• [What you will do]
Keep to the lines from the line containing "Write the bpy" through the line containing "random.seed(7)": copy them exactly and leave every picture out.

--- Start Task input ---

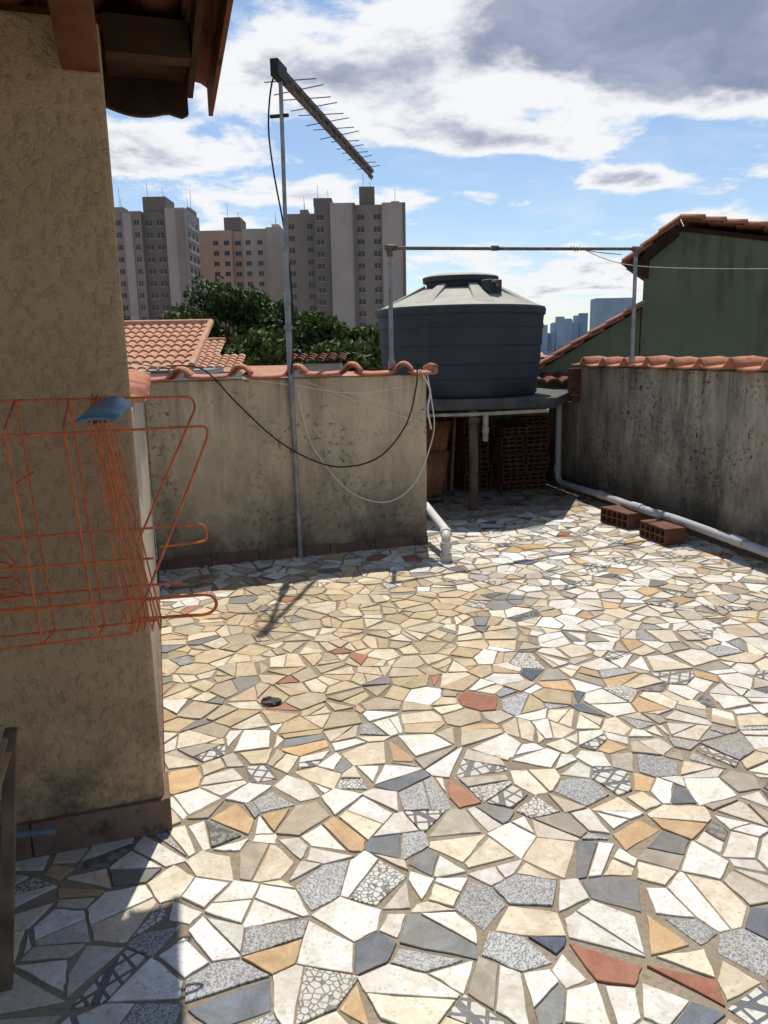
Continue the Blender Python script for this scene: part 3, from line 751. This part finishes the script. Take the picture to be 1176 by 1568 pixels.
# ------------------------------------------------------------ trees
def leafm():
    n=NT('foliage',.7,.2); at=n.t.nodes.new('ShaderNodeAttribute'); at.attribute_name='shade'
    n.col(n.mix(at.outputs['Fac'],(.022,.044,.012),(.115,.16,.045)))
    return n.m
M_leaf=leafm(); M_bark=simple('bark',(.12,.09,.065),.9,.3,5)
rng=np.random.default_rng(3)
def tree(name,x,y,zb,zt,rx,n=7000,leaf=.25,hk=.75):
    e=empty(name); H=zt-zb; ch=rx*hk; cz=zt-ch
    lobes=[]
    for k in range(26):
        u=R()*2-1; a=R()*6.28; s=math.sqrt(1-u*u); q_=.55+.33*R()
        lobes.append((x+rx*q_*s*math.cos(a),y+rx*q_*s*math.sin(a),cz+ch*q_*u,rx*(.18+.18*R())))
    lobes.append((x,y,zt-rx*.28,rx*.28)); lobes.append((x,y,cz,rx*.5))
    m=MB(); top=Vector((x,y,cz-ch*.5))
    m.tube([(x,y,zb),(x+.1,y,zb+H*.25),top],[.45,.32,.22],0,10)
    for l in lobes[:12]: m.tube([top-UP*.6,top*.45+Vector(l[:3])*.55-UP*.3,Vector(l[:3])],[.16,.10,.03],0,6)
    m.make('trunk',[M_bark],e)
    per=n//len(lobes); V=[];Sh=[]
    for (lx,ly,lz,lr) in lobes:
        d=rng.normal(size=(per,3)); d/=np.linalg.norm(d,axis=1)[:,None]
        rad=lr*(.50+.70*rng.random(per)**.8)*(1+.25*np.sin(d[:,0]*7+lx)*np.sin(d[:,2]*6+ly))
        c=np.array([lx,ly,lz])+d*rad[:,None]*np.array([1,1,.85])
        u=rng.normal(size=(per,3)); u/=np.linalg.norm(u,axis=1)[:,None]; w=np.cross(u,rng.normal(size=(per,3))); w/=np.linalg.norm(w,axis=1)[:,None]
        s=leaf*(.45+.75*rng.random(per))[:,None]
        q=np.stack([c-u*s,c-w*s*.5,c+u*s,c+w*s*.5],1); V.append(q.reshape(-1,3))
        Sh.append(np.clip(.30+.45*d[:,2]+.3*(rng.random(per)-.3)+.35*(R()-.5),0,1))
    V=np.concatenate(V); Sh=np.concatenate(Sh); nf=len(V)//4
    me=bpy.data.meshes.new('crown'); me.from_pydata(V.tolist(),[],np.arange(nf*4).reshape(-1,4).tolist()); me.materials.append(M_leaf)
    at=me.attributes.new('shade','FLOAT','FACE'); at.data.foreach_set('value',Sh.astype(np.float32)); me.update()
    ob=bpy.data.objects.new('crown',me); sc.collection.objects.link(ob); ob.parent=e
tree('broadleaf_tree',-10.9,55,-6.5,6.3,4.2,17000)
tree('broadleaf_tree',-7.4,56,-6.5,5.3,2.9,10000)
tree('broadleaf_tree',-13.9,58,-6.5,5.1,2.5,8000)
tree('broadleaf_tree',-4.2,52,-6.5,4.0,2.6,9000)
tree('broadleaf_tree',-1.3,54,-6.5,3.3,2.3,9000)
tree('broadleaf_tree',-19.8,60,-6.5,4.6,2.9,7000)
tree('broadleaf_tree',-7.4,48,-6.5,3.0,2.7,9000)
tree('broadleaf_tree',-2.6,46,-6.5,2.4,2.2,8000)

# ------------------------------------------------------------ world / light / camera
S_=Vector((.03,1.6,3.55)).normalized()
w=bpy.data.worlds.new('World'); sc.world=w; w.use_nodes=True; t=w.node_tree; t.nodes.clear()
def N_(k): return t.nodes.new(k)
out=N_('ShaderNodeOutputWorld'); sky=N_('ShaderNodeTexSky'); sky.sky_type='NISHITA'; sky.sun_disc=False
sky.sun_elevation=math.asin(S_.z); sky.sun_rotation=math.atan2(S_.x,S_.y); sky.air_density=1.0; sky.dust_density=.4; sky.ozone_density=2.2
b1=N_('ShaderNodeBackground'); b1.inputs[1].default_value=.13; t.links.new(sky.outputs[0],b1.inputs[0])
tcn=N_('ShaderNodeTexCoord'); G=tcn.outputs['Generated']
sx=N_('ShaderNodeSeparateXYZ'); t.links.new(G,sx.inputs[0])
def mth(op,a,b=None,c=None,clamp=False):
    n=N_('ShaderNodeMath'); n.operation=op; n.use_clamp=clamp
    for i,v in enumerate((a,b,c)):
        if v is None: continue
        if isinstance(v,(int,float)): n.inputs[i].default_value=v
        else: t.links.new(v,n.inputs[i])
    return n.outputs[0]
def rmp(f,lo,hi,a=0.,b=1.):
    n=N_('ShaderNodeMapRange'); n.interpolation_type='SMOOTHSTEP'; n.inputs[1].default_value=lo;n.inputs[2].default_value=hi;n.inputs[3].default_value=a;n.inputs[4].default_value=b; t.links.new(f,n.inputs[0]); return n.outputs[0]
zc=mth('ADD',mth('MAXIMUM',sx.outputs[2],0.0),.16)
px=mth('DIVIDE',sx.outputs[0],zc); py=mth('DIVIDE',sx.outputs[1],zc)
cb=N_('ShaderNodeCombineXYZ'); t.links.new(px,cb.inputs[0]); t.links.new(py,cb.inputs[1]); cb.inputs[2].default_value=3.7
def nz(scale,det,ro,dist=0.):
    n=N_('ShaderNodeTexNoise'); n.inputs['Scale'].default_value=scale;n.inputs['Detail'].default_value=det;n.inputs['Roughness'].default_value=ro;n.inputs['Distortion'].default_value=dist
    t.links.new(cb.outputs[0],n.inputs['Vector']); return n.outputs['Fac']
big=nz(2.6,9,.60,.2); tex=nz(3.2,5,.58,.4)
def blob(x,y,rx,ry,amp):
    dx=mth('DIVIDE',mth('SUBTRACT',px,x),rx); dy=mth('DIVIDE',mth('SUBTRACT',py,y),ry)
    r2=mth('ADD',mth('MULTIPLY',dx,dx),mth('MULTIPLY',dy,dy)); return mth('MULTIPLY',mth('POWER',2.718,mth('MULTIPLY',r2,-1.0)),amp)
field_=mth('SUBTRACT',big,.08)
for bl in ((.60,1.78,.70,.36,.58),(1.15,2.0,.5,.25,.32),(-.28,2.05,.26,.20,.30),(.05,2.32,.22,.15,.30),(.45,2.40,.32,.10,.26),(.83,2.68,.26,.12,.30),(-.72,2.42,.28,.30,.26),(1.0,4.0,.9,.6,.24),(-.05,2.85,.35,.16,.24),(1.25,3.05,.35,.14,.22),(-.6,3.1,.5,.25,.18)):
    field_=mth('ADD',field_,blob(*bl))
mask=rmp(field_,.49,.61)
thin=rmp(nz(1.3,6,.68,.8),.45,.78,0,.33)
thick=rmp(mth('ADD',field_,mth('MULTIPLY',mth('SUBTRACT',tex,.5),.40)),.65,.87)
dcol=N_('ShaderNodeMix'); dcol.data_type='RGBA'; t.links.new(rmp(tex,.35,.68),dcol.inputs[0]); dcol.inputs[6].default_value=(.26,.30,.43,1); dcol.inputs[7].default_value=(.41,.45,.59,1)
ccol=N_('ShaderNodeMix'); ccol.data_type='RGBA'; t.links.new(thick,ccol.inputs[0]); ccol.inputs[6].default_value=(.92,.935,.96,1); t.links.new(dcol.outputs[2],ccol.inputs[7])
b2=N_('ShaderNodeBackground'); b2.inputs[1].default_value=1.0; t.links.new(ccol.outputs[2],b2.inputs[0])
mx=N_('ShaderNodeMixShader'); t.links.new(mth('MAXIMUM',mask,thin),mx.inputs[0]); t.links.new(b1.outputs[0],mx.inputs[1]); t.links.new(b2.outputs[0],mx.inputs[2])
t.links.new(mx.outputs[0],out.inputs[0])
L=bpy.data.lights.new('sun','SUN'); L.energy=4.9; L.angle=math.radians(.5); L.color=(1,.95,.865)
lo=bpy.data.objects.new('sun',L); sc.collection.objects.link(lo); lo.rotation_euler=S_.to_track_quat('Z','Y').to_euler(); lo.location=(0,0,20)

cam=bpy.data.cameras.new('camera'); co=bpy.data.objects.new('camera',cam); sc.collection.objects.link(co)
p=math.radians(11.9); r=.018
F=Vector((0,math.cos(p),-math.sin(p))); U=Vector((0,math.sin(p),math.cos(p))); X=Vector((1,0,0))
Rc=(X-U*r).normalized(); Uc=(U+X*r).normalized()
M=Matrix((Rc,Uc,-F)).transposed().to_4x4(); M.translation=Vector((0,0,1.6)); co.matrix_world=M
cam.sensor_fit='VERTICAL'; cam.sensor_height=36; cam.sensor_width=27; cam.lens=36*1160/1568; cam.clip_start=.05; cam.clip_end=12000
sc.camera=co
sc.view_settings.view_transform='Standard'; sc.view_settings.look='None'; sc.view_settings.exposure=0
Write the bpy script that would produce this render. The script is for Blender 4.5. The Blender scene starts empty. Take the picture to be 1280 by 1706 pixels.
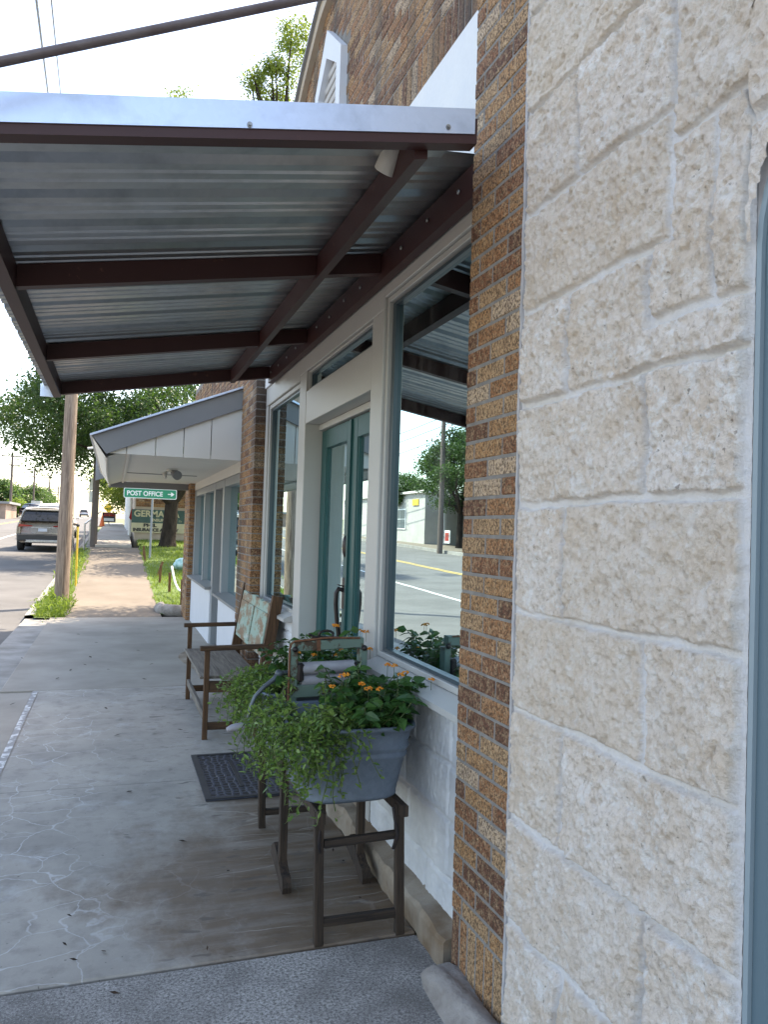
import bpy, math, random
import numpy as np
from mathutils import Vector, Matrix
R = math.radians
scn = bpy.context.scene
col = scn.collection
rng = np.random.default_rng(7)
random.seed(7)

# ------------------------------------------------------------------ camera
H = 1.6
FPX, CX, CY = 1300., 640., 853.
ROLL = R(1.8); VX, VY = 190., 872.
def _lev(px, py):
    x = px-CX; y = py-CY
    return x*math.cos(ROLL)+y*math.sin(ROLL), -x*math.sin(ROLL)+y*math.cos(ROLL)
PITCH = math.atan2(_lev(VX, VY)[1], FPX)
def _ray(px, py):
    x, y = _lev(px, py); c, s = math.cos(PITCH), math.sin(PITCH)
    return (x, FPX*c+y*s, FPX*s-y*c)
_a = _ray(VX, VY); YAW = math.atan2(_a[0], _a[1])
def RAY(px, py):
    d = _ray(px, py); c, s = math.cos(-YAW), math.sin(-YAW)
    return Vector((d[0]*c+d[1]*s, -d[0]*s+d[1]*c, d[2]))
fwd = RAY(CX, CY).normalized()
right = (RAY(CX+100, CY)-RAY(CX, CY)).normalized()
up = (RAY(CX, CY-100)-RAY(CX, CY)).normalized()
cam = bpy.data.cameras.new("camera"); cam_o = bpy.data.objects.new("camera", cam); col.objects.link(cam_o)
M = Matrix((right, up, -fwd)).transposed().to_4x4(); M.translation = (0, 0, H)
cam_o.matrix_world = M
cam.sensor_fit = 'VERTICAL'; cam.sensor_height = 24; cam.lens = 24*FPX/1706; cam.clip_end = 3000; cam.clip_start = .02
scn.camera = cam_o

# ------------------------------------------------------------------ light
SUN_EL, SUN_AZ = R(57), R(30)      # azimuth from +X towards +Y
sd = Vector((math.cos(SUN_EL)*math.cos(SUN_AZ), math.cos(SUN_EL)*math.sin(SUN_AZ), math.sin(SUN_EL)))
w = bpy.data.worlds.new("World"); scn.world = w; w.use_nodes = True
nt = w.node_tree; nt.nodes.clear()
sky = nt.nodes.new('ShaderNodeTexSky'); sky.sky_type = 'NISHITA'; sky.sun_disc = False
sky.sun_elevation = SUN_EL; sky.sun_rotation = R(90)-SUN_AZ
sky.air_density = 1.0; sky.dust_density = 1.6; sky.ozone_density = 1.0
bg = nt.nodes.new('ShaderNodeBackground'); bg.inputs[1].default_value = .14
wo = nt.nodes.new('ShaderNodeOutputWorld')
nt.links.new(sky.outputs[0], bg.inputs[0]); nt.links.new(bg.outputs[0], wo.inputs[0])
sl = bpy.data.lights.new("sun", 'SUN'); sl.energy = 2.6; sl.angle = R(.5); sl.color = (1, .95, .87)
so = bpy.data.objects.new("sun", sl); col.objects.link(so)
so.rotation_euler = sd.to_track_quat('Z', 'Y').to_euler(); so.location = (8, 5, 20)
scn.view_settings.view_transform = 'Standard'; scn.view_settings.look = 'None'
scn.view_settings.gamma = 1; scn.view_settings.exposure = 2.3
scn.view_settings.use_white_balance = True; scn.view_settings.white_balance_temperature = 7700; scn.view_settings.white_balance_tint = 12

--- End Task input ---

• [Solved problem]
Write the bpy script that would produce this render. The script is for Blender 4.5. The Blender scene starts empty. Take the picture to be 1280 by 1706 pixels.
import bpy, math, random
import numpy as np
from mathutils import Vector, Matrix
R = math.radians
scn = bpy.context.scene
col = scn.collection
rng = np.random.default_rng(7)
random.seed(7)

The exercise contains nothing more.